— BEGIN Data —
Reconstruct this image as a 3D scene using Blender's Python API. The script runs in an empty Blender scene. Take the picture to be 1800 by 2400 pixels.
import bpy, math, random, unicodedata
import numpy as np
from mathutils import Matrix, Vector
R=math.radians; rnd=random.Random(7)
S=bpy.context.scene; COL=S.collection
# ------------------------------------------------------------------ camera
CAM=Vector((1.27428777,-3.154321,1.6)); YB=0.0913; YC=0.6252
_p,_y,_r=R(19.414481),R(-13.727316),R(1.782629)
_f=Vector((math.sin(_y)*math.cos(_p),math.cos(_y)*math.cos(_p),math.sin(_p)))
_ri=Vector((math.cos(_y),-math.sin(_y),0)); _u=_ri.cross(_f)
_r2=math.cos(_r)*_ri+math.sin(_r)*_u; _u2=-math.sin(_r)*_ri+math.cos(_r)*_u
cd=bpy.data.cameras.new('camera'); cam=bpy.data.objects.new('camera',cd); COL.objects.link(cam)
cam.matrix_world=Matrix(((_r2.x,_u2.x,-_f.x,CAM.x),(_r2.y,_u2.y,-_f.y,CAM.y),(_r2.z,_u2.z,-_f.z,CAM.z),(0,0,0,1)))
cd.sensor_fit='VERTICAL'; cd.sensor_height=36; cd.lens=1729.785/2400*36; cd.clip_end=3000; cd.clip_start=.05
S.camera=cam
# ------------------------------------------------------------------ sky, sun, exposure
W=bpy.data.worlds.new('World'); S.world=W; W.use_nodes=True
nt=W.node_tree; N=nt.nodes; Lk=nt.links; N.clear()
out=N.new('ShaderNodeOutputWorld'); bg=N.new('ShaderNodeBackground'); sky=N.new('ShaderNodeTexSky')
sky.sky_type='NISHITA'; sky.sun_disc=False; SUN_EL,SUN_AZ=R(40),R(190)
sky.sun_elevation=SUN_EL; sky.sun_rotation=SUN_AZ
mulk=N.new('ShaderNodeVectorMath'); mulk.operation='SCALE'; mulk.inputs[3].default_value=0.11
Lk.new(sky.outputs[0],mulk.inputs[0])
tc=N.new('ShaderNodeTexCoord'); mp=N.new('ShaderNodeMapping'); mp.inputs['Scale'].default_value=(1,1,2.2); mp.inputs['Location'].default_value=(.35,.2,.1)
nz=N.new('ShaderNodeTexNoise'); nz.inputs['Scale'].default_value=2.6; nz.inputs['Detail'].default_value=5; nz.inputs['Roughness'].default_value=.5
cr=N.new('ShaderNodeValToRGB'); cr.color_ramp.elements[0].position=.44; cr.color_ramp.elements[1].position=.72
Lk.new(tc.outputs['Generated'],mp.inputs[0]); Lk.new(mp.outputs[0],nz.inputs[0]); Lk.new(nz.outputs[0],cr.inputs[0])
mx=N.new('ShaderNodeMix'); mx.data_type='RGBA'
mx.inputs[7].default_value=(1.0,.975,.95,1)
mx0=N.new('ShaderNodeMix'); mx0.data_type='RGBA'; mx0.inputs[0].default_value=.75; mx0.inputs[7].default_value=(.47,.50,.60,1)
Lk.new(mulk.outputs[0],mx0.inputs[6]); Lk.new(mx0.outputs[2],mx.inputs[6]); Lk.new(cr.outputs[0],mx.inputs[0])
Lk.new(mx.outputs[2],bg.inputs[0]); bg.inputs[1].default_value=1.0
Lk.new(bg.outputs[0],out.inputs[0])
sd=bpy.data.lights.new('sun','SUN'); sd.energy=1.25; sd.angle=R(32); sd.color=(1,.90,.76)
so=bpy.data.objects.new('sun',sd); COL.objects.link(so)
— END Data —
Extract the complete listing above, reproducing each line exactly.

Reconstruct this image as a 3D scene using Blender's Python API. The script runs in an empty Blender scene. Take the picture to be 1800 by 2400 pixels.
import bpy, math, random, unicodedata
import numpy as np
from mathutils import Matrix, Vector
R=math.radians; rnd=random.Random(7)
S=bpy.context.scene; COL=S.collection
# ------------------------------------------------------------------ camera
CAM=Vector((1.27428777,-3.154321,1.6)); YB=0.0913; YC=0.6252
_p,_y,_r=R(19.414481),R(-13.727316),R(1.782629)
_f=Vector((math.sin(_y)*math.cos(_p),math.cos(_y)*math.cos(_p),math.sin(_p)))
_ri=Vector((math.cos(_y),-math.sin(_y),0)); _u=_ri.cross(_f)
_r2=math.cos(_r)*_ri+math.sin(_r)*_u; _u2=-math.sin(_r)*_ri+math.cos(_r)*_u
cd=bpy.data.cameras.new('camera'); cam=bpy.data.objects.new('camera',cd); COL.objects.link(cam)
cam.matrix_world=Matrix(((_r2.x,_u2.x,-_f.x,CAM.x),(_r2.y,_u2.y,-_f.y,CAM.y),(_r2.z,_u2.z,-_f.z,CAM.z),(0,0,0,1)))
cd.sensor_fit='VERTICAL'; cd.sensor_height=36; cd.lens=1729.785/2400*36; cd.clip_end=3000; cd.clip_start=.05
S.camera=cam
# ------------------------------------------------------------------ sky, sun, exposure
W=bpy.data.worlds.new('World'); S.world=W; W.use_nodes=True
nt=W.node_tree; N=nt.nodes; Lk=nt.links; N.clear()
out=N.new('ShaderNodeOutputWorld'); bg=N.new('ShaderNodeBackground'); sky=N.new('ShaderNodeTexSky')
sky.sky_type='NISHITA'; sky.sun_disc=False; SUN_EL,SUN_AZ=R(40),R(190)
sky.sun_elevation=SUN_EL; sky.sun_rotation=SUN_AZ
mulk=N.new('ShaderNodeVectorMath'); mulk.operation='SCALE'; mulk.inputs[3].default_value=0.11
Lk.new(sky.outputs[0],mulk.inputs[0])
tc=N.new('ShaderNodeTexCoord'); mp=N.new('ShaderNodeMapping'); mp.inputs['Scale'].default_value=(1,1,2.2); mp.inputs['Location'].default_value=(.35,.2,.1)
nz=N.new('ShaderNodeTexNoise'); nz.inputs['Scale'].default_value=2.6; nz.inputs['Detail'].default_value=5; nz.inputs['Roughness'].default_value=.5
cr=N.new('ShaderNodeValToRGB'); cr.color_ramp.elements[0].position=.44; cr.color_ramp.elements[1].position=.72
Lk.new(tc.outputs['Generated'],mp.inputs[0]); Lk.new(mp.outputs[0],nz.inputs[0]); Lk.new(nz.outputs[0],cr.inputs[0])
mx=N.new('ShaderNodeMix'); mx.data_type='RGBA'
mx.inputs[7].default_value=(1.0,.975,.95,1)
mx0=N.new('ShaderNodeMix'); mx0.data_type='RGBA'; mx0.inputs[0].default_value=.75; mx0.inputs[7].default_value=(.47,.50,.60,1)
Lk.new(mulk.outputs[0],mx0.inputs[6]); Lk.new(mx0.outputs[2],mx.inputs[6]); Lk.new(cr.outputs[0],mx.inputs[0])
Lk.new(mx.outputs[2],bg.inputs[0]); bg.inputs[1].default_value=1.0
Lk.new(bg.outputs[0],out.inputs[0])
sd=bpy.data.lights.new('sun','SUN'); sd.energy=1.25; sd.angle=R(32); sd.color=(1,.90,.76)
so=bpy.data.objects.new('sun',sd); COL.objects.link(so)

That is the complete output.